En son oyunculuk yapmak zorundayım kararını aldım ama yazdıklarım da 20 yıldır biriktikçe birikti. Sinema hikayelerim var, tiyatro oyunlarım var, öykülerim var; hiçbirini yapamadım. Artık uygulama zamanım geldi, onun için de dizi sektörünü bırakmak istiyorum artık.”

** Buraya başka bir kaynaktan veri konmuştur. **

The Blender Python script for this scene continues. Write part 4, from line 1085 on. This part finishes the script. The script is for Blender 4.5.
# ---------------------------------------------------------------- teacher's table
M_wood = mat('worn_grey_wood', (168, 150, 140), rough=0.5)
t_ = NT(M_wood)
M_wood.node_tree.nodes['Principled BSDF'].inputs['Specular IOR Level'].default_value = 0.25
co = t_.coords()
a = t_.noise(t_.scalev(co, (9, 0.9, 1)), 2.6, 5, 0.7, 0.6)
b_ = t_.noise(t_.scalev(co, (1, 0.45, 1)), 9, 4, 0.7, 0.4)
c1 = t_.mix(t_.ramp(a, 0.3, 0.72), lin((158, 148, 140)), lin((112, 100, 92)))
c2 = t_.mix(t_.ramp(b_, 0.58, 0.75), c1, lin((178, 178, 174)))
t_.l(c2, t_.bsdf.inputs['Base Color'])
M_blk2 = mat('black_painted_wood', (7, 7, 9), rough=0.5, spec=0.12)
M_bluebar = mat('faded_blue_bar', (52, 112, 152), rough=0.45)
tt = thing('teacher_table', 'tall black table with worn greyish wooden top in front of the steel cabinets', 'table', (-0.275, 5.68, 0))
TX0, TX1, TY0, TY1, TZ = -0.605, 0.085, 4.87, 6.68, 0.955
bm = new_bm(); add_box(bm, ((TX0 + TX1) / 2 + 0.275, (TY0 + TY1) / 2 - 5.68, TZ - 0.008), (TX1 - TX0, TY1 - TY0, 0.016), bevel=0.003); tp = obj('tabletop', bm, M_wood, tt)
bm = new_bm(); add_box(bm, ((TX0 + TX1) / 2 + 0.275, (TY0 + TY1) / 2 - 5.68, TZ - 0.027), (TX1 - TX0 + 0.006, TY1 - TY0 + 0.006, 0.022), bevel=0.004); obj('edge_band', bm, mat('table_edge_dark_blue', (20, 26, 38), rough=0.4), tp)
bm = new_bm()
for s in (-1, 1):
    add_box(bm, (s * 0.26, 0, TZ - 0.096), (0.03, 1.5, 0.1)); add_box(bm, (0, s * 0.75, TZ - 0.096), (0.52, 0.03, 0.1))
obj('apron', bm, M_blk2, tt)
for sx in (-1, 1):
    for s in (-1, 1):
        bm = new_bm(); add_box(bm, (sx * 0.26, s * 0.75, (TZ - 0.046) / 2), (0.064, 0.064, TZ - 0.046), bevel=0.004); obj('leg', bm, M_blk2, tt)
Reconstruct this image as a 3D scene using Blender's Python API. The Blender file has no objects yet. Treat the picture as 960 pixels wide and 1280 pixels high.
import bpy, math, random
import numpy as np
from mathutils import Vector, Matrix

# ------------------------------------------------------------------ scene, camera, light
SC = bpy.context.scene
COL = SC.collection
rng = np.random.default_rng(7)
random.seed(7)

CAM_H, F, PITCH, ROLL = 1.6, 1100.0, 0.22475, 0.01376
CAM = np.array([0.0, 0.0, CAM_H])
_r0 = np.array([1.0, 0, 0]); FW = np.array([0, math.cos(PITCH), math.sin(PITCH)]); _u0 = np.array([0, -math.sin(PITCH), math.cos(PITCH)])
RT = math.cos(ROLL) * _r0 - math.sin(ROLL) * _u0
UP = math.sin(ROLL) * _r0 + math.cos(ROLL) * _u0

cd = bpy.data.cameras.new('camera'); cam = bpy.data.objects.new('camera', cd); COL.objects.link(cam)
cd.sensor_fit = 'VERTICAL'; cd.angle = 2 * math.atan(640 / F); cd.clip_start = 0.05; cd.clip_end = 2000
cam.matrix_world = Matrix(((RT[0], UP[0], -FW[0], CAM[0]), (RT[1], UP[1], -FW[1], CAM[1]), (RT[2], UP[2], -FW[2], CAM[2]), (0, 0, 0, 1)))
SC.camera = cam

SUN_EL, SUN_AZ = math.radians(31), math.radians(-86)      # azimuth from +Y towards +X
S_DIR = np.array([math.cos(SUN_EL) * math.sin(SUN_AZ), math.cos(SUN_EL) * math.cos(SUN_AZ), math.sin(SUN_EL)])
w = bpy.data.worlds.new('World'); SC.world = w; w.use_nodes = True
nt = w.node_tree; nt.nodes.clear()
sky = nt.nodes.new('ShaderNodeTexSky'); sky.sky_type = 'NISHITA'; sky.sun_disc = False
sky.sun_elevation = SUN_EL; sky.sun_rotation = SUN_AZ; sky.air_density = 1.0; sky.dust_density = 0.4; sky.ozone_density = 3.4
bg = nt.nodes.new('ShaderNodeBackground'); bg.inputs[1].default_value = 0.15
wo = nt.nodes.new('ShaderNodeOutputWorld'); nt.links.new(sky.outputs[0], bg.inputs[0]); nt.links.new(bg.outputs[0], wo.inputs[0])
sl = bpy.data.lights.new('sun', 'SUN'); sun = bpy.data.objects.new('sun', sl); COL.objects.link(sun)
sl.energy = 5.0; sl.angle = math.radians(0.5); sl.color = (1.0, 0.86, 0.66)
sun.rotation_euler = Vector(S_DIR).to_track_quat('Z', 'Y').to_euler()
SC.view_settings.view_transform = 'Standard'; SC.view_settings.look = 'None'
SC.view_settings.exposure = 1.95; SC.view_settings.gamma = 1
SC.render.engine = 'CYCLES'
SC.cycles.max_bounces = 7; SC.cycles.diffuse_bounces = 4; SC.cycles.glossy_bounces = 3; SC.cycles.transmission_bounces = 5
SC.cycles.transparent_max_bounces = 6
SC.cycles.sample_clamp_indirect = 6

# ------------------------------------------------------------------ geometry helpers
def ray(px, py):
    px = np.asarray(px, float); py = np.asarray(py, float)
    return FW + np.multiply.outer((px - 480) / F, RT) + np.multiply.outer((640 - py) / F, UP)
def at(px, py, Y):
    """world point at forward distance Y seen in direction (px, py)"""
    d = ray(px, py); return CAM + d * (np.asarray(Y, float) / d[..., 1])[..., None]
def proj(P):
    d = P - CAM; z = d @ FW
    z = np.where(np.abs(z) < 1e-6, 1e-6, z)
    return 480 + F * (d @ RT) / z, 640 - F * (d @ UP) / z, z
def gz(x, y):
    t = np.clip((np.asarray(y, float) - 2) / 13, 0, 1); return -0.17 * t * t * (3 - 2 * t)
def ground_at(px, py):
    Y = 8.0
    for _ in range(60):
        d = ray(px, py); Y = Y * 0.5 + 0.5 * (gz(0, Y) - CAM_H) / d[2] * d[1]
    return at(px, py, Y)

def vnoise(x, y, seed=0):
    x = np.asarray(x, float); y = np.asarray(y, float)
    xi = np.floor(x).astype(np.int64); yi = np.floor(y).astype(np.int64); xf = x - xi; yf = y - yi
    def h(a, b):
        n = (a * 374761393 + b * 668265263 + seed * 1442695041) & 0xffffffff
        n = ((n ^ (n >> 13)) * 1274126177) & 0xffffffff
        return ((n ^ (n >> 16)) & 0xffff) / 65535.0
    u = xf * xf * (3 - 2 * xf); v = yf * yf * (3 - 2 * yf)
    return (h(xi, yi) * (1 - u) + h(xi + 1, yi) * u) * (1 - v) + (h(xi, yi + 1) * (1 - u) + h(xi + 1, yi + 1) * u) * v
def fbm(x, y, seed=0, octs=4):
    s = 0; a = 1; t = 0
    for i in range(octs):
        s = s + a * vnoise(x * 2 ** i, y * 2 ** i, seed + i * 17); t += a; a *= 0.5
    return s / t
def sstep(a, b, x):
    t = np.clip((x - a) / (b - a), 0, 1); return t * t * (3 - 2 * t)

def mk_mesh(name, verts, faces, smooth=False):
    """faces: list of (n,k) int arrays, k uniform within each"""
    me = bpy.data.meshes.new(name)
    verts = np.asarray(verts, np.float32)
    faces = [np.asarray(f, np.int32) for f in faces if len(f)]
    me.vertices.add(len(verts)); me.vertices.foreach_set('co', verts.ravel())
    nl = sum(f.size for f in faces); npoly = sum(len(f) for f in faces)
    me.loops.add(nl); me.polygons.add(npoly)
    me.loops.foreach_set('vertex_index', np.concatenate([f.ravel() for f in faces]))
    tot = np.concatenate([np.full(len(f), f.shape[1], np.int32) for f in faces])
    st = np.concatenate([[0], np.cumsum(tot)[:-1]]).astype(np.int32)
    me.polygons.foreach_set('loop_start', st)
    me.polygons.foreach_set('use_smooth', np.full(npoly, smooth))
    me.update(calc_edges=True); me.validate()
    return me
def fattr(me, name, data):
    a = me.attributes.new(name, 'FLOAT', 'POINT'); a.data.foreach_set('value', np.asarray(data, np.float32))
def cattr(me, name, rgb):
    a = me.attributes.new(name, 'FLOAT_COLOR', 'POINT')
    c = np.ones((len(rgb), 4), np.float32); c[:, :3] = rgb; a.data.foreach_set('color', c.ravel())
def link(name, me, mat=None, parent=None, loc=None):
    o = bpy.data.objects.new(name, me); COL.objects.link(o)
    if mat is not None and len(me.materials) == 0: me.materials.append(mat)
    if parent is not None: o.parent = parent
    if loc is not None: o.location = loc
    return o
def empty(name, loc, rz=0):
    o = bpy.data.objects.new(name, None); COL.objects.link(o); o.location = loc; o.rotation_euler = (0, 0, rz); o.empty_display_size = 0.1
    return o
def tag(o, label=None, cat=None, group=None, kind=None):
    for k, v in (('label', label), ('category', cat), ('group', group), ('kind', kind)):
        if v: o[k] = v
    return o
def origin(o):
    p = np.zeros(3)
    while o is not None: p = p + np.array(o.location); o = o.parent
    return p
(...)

Hikayeleri olan biri Engin Günaydın. Kendi başından geçenler bir yana; hayali geniş bir çocuğun bir ömürlük birikintisinden bahsediyoruz. “Televizyonun etkisidir belki” diyor, çocukken hayatını birileri izliyor hissiyatındaymış hep. Televizyon karşısında onlar birilerini izlerken, onlar da kendilerini izliyordur belki diye, “şebeklikler falan” yaptığını çok net hatırlıyor: “Çok yakın arkadaşlarım da hayalperestti. Sabahtan akşama hayaller kurardık. Bir şeyin hayalini kurduğunda, bir arsa alıyor gibi oluyor insan; bir şeyin çitlerini çeviriyorsun, sonrasında temel atıyorsun, ortasına yerleşiyorsun. Bu bende çok geçmişi olan bir konu ve uzmanlaştım diyebilirim bununla ilgili.”

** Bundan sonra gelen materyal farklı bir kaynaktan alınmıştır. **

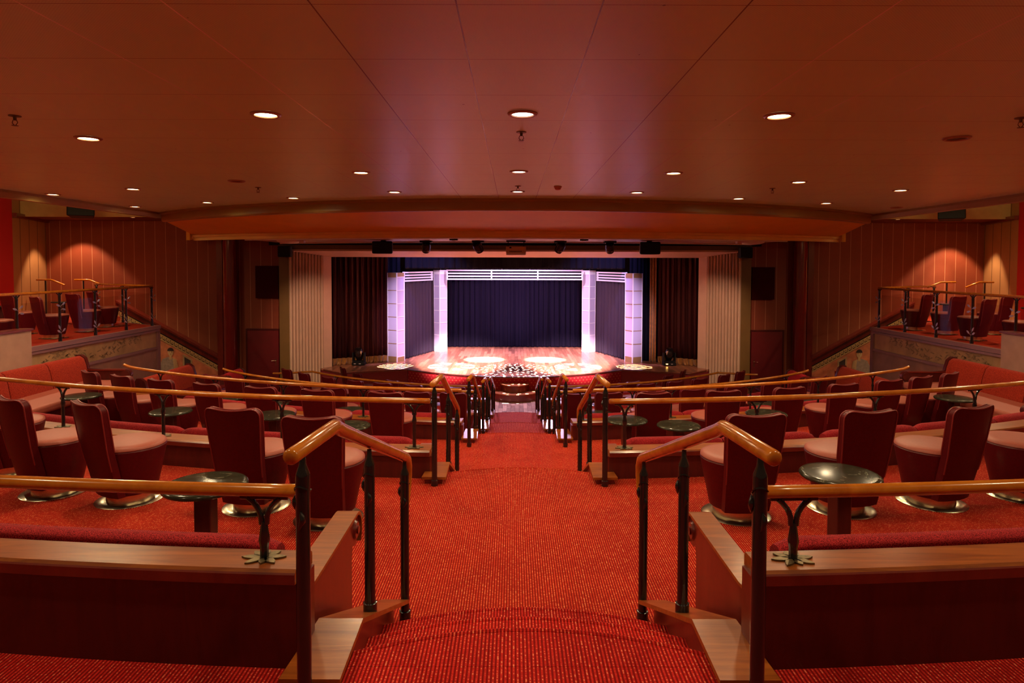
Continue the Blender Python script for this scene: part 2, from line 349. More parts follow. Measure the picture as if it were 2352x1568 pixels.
# ------------------------------------------------------------------ mesh helpers
class MB:
    def __init__(s): s.v = []; s.f = []; s.uv = {}
    def add(s, vs, fs):
        o = len(s.v); s.v += [tuple(v) for v in vs]; s.f += [tuple(i + o for i in f) for f in fs]; return s
    def box(s, c, d, rz=0.0, rx=0.0, ry=0.0):
        x, y, z = (q / 2 for q in d)
        R = Matrix.Rotation(rz, 3, 'Z') @ Matrix.Rotation(ry, 3, 'Y') @ Matrix.Rotation(rx, 3, 'X')
        vs = [R @ Vector((sx * x, sy * y, sz * z)) + Vector(c) for sz in (-1, 1) for sx, sy in ((-1, -1), (1, -1), (1, 1), (-1, 1))]
        return s.add(vs, [(3, 2, 1, 0), (4, 5, 6, 7), (0, 1, 5, 4), (1, 2, 6, 5), (2, 3, 7, 6), (3, 0, 4, 7)])
    def prism(s, poly, z0, z1):
        n = len(poly)
        return s.add([(x, y, z0) for x, y in poly] + [(x, y, z1) for x, y in poly],
                     [tuple(reversed(range(n))), tuple(range(n, 2 * n))] + [(i, (i + 1) % n, n + (i + 1) % n, n + i) for i in range(n)])
    def extrude(s, poly3, d):
        n = len(poly3); d = Vector(d)
        return s.add([Vector(p) for p in poly3] + [Vector(p) + d for p in poly3],
                     [tuple(reversed(range(n))), tuple(range(n, 2 * n))] + [(i, (i + 1) % n, n + (i + 1) % n, n + i) for i in range(n)])
    def lathe(s, prof, n=32, c=(0, 0, 0), caps=True):
        vs = []; fs = []
        for r, z in prof:
            for i in range(n): vs.append((c[0] + r * cos(2 * pi * i / n), c[1] + r * sin(2 * pi * i / n), c[2] + z))
        for j in range(len(prof) - 1):
            for i in range(n):
                k = (i + 1) % n; fs.append((j * n + i, j * n + k, (j + 1) * n + k, (j + 1) * n + i))
        if caps: fs.append(tuple(reversed(range(n)))); fs.append(tuple(range((len(prof) - 1) * n, len(prof) * n)))
        return s.add(vs, fs)
    def tube(s, pts, r, n=10, caps=True, radii=None, round_ends=False):
        P = [Vector(p) for p in pts]; R = list(radii) if radii else [r] * len(P)
        if round_ends:
            d0 = (P[0] - P[1]).normalized(); d1 = (P[-1] - P[-2]).normalized()
            a, b = P[0].copy(), P[-1].copy(); r0, r1 = R[0], R[-1]
            P = [a + d0 * r0 * 0.42, a + d0 * r0 * 0.30] + P + [b + d1 * r1 * 0.30, b + d1 * r1 * 0.42]
            R = [r0 * 0.45, r0 * 0.82] + R + [r1 * 0.82, r1 * 0.45]
        vs = []; fs = []; prev = None
        for i, p in enumerate(P):
            t = (P[min(i + 1, len(P) - 1)] - P[max(i - 1, 0)]).normalized()
            if prev is None:
                a = Vector((0, 0, 1)) if abs(t.z) < 0.9 else Vector((1, 0, 0)); u = (a - t * a.dot(t)).normalized()
            else: u = (prev - t * prev.dot(t)).normalized()
            prev = u; b = t.cross(u)
            for k in range(n):
                a = 2 * pi * k / n; vs.append(p + (u * cos(a) + b * sin(a)) * R[i])
        for j in range(len(P) - 1):
            for i in range(n):
                k = (i + 1) % n; fs.append((j * n + i, j * n + k, (j + 1) * n + k, (j + 1) * n + i))
        if caps: fs.append(tuple(reversed(range(n)))); fs.append(tuple(range((len(P) - 1) * n, len(P) * n)))
        return s.add(vs, fs)
    def sweep(s, prof, path, closed=True):
        """prof: list of (r offset towards the stage, z); path: list of (point xy, unit inward xy)."""
        m = len(prof); vs = []; fs = []
        for (x, y), (nx, ny) in path:
            for r, z in prof: vs.append((x + nx * r, y + ny * r, z))
        for j in range(len(path) - 1):
            for i in range(m if closed else m - 1):
                k = (i + 1) % m; fs.append((j * m + i, j * m + k, (j + 1) * m + k, (j + 1) * m + i))
        if closed: fs.append(tuple(reversed(range(m)))); fs.append(tuple(range((len(path) - 1) * m, len(path) * m)))
        return s.add(vs, fs)
    def grid(s, rows):
        n = len(rows[0]); vs = [p for r in rows for p in r]
        return s.add(vs, [(j * n + i, j * n + i + 1, (j + 1) * n + i + 1, (j + 1) * n + i) for j in range(len(rows) - 1) for i in range(n - 1)])
    def build(s, name, mat, parent=None, ang=35, loc=None):
        me = bpy.data.meshes.new(name); me.from_pydata(s.v, [], s.f); me.validate(); me.update()
        import bmesh
        bm = bmesh.new(); bm.from_mesh(me); bmesh.ops.recalc_face_normals(bm, faces=bm.faces[:]); bm.to_mesh(me); bm.free()
        me.materials.append(M[mat] if isinstance(mat, str) else mat)
        me.polygons.foreach_set('use_smooth', [True] * len(me.polygons))
        me.set_sharp_from_angle(angle=radians(ang))
        o = bpy.data.objects.new(name, me); COL.objects.link(o)
        if parent is not None: o.parent = parent
        if loc is not None: o.location = loc
        return o

def bevel(o, w=0.006, seg=2):
    b = o.modifiers.new('bevel', 'BEVEL'); b.width = w; b.segments = seg; b.limit_method = 'ANGLE'; b.angle_limit = radians(40)
    return o

def tag(o, label=None, cat=None, group=None, kind=None):
    if label: o['label'] = label
    if cat: o['category'] = cat
    if group: o['group'] = group
    if kind: o['kind'] = kind
    return o

def empty(name, loc=(0, 0, 0), rz=0.0):
    o = bpy.data.objects.new(name, None); COL.objects.link(o); o.location = loc; o.rotation_euler = (0, 0, rz); o.empty_display_size = 0.1
    return o

def thing(name, label, cat, loc=(0, 0, 0), rz=0.0, group=None):
    return tag(empty(name, loc, rz), label, cat, group)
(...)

Tokat, Erbaalı hareket memuru bir babayla ev hanımı bir annenin beş evladının en ufağı. Tekne kazıntısı. Plan dışı yapılmış bir çocuk; “aslında olmaması gereken birisi.” Olunca da iyi olmuş gerçi. Tertemiz, misler gibi havası olan, şapşahane bir ortamda büyümüş: “Hayal kurmaya başladığım zamanlar onlar. Ekonomik olarak durumumuz iyi değildi; sırf biz değil, mahallemizin, çevremizin de ekonomik durumu kötüydü.

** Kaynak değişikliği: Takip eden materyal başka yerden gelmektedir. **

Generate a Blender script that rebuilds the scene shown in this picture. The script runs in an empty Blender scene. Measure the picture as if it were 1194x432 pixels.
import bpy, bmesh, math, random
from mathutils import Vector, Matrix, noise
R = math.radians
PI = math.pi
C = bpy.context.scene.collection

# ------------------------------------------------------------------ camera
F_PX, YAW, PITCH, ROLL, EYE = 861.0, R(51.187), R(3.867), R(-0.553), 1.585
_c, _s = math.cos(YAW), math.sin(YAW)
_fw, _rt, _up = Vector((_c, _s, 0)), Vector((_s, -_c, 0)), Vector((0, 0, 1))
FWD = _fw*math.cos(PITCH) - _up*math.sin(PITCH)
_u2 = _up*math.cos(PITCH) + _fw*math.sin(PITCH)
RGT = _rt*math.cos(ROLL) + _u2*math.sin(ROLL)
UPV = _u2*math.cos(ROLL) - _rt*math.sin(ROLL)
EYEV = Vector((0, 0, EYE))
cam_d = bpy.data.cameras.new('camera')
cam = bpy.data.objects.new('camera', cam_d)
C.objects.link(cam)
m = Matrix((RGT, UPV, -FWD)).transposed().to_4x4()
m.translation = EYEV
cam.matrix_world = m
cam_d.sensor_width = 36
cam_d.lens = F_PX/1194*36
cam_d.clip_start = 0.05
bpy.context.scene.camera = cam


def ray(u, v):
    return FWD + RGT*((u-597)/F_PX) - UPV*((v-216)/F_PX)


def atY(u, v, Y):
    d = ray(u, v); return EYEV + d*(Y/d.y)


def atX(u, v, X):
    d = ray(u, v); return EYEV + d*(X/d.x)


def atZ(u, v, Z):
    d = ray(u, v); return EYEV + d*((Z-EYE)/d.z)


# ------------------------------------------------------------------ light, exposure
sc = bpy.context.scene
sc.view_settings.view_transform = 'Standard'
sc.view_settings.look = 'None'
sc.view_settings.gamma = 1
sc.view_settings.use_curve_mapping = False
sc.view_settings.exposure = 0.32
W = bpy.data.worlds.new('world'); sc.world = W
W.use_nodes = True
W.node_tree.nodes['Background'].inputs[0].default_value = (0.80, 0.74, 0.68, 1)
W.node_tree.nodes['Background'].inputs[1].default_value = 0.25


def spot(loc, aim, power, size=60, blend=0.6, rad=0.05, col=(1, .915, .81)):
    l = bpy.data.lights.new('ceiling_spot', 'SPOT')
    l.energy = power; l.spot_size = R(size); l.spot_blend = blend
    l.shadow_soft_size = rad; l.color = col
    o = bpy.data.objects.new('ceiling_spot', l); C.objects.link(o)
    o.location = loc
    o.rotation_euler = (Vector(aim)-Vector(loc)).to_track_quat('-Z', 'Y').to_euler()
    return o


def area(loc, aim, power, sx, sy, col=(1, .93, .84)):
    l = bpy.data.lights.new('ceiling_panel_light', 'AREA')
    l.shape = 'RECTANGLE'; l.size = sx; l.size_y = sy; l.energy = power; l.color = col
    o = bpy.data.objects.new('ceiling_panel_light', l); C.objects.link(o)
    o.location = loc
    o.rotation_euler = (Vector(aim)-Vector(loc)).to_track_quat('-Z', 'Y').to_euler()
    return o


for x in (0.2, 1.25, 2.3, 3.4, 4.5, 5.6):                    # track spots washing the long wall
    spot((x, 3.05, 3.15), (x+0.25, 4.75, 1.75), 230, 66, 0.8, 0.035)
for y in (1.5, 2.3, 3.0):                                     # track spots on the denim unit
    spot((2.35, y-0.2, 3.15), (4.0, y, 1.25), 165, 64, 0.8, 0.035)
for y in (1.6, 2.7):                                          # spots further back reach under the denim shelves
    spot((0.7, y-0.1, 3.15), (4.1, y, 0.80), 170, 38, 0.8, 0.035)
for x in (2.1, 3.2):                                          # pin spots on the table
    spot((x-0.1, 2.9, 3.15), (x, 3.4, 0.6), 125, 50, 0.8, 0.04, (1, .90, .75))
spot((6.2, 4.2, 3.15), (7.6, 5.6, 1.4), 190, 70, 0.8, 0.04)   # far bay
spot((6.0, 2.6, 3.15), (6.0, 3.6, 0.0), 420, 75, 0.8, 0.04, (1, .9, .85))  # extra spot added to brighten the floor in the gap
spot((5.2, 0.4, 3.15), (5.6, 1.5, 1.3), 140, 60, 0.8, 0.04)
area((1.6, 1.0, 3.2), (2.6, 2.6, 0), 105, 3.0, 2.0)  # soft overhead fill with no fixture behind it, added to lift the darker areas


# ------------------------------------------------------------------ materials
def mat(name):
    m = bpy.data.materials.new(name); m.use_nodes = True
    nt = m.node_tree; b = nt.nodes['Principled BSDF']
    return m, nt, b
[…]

Teknoloji yoktu; biri televizyon aldığında herkesin başına toplandığı bir dönem. Fakat müthiş bir rahatlık vardı. İlişkiler çok güçlüydü; aile, mahalle, komşuluk ilişkileri... Başına bir şey gelmeyeceğini bilerek yaşıyordun. Tehlike sanal bir konuydu. Açlık diye bir şey söz konusu olamazdı. Her şey vardı aslına bakarsan. İnsan bu kadar pahalı değildi çünkü. ADSL’i, ulaşımı falan, böyle konular yoktu ki. Yediğin domates, biber bahçeden; kümeste tavuk var, yumurta var... Müthiş bir rahatlık, dayanışma, en önemlisi de huzur vardı. Huzur, ayyuka çıkan bir haldi. Şimdi hayatımız huzursuzluk üzerine kurulu. İnsan endişeleri olmadığında hayal kurabiliyor, biz de o yüzden hayalperesttik.”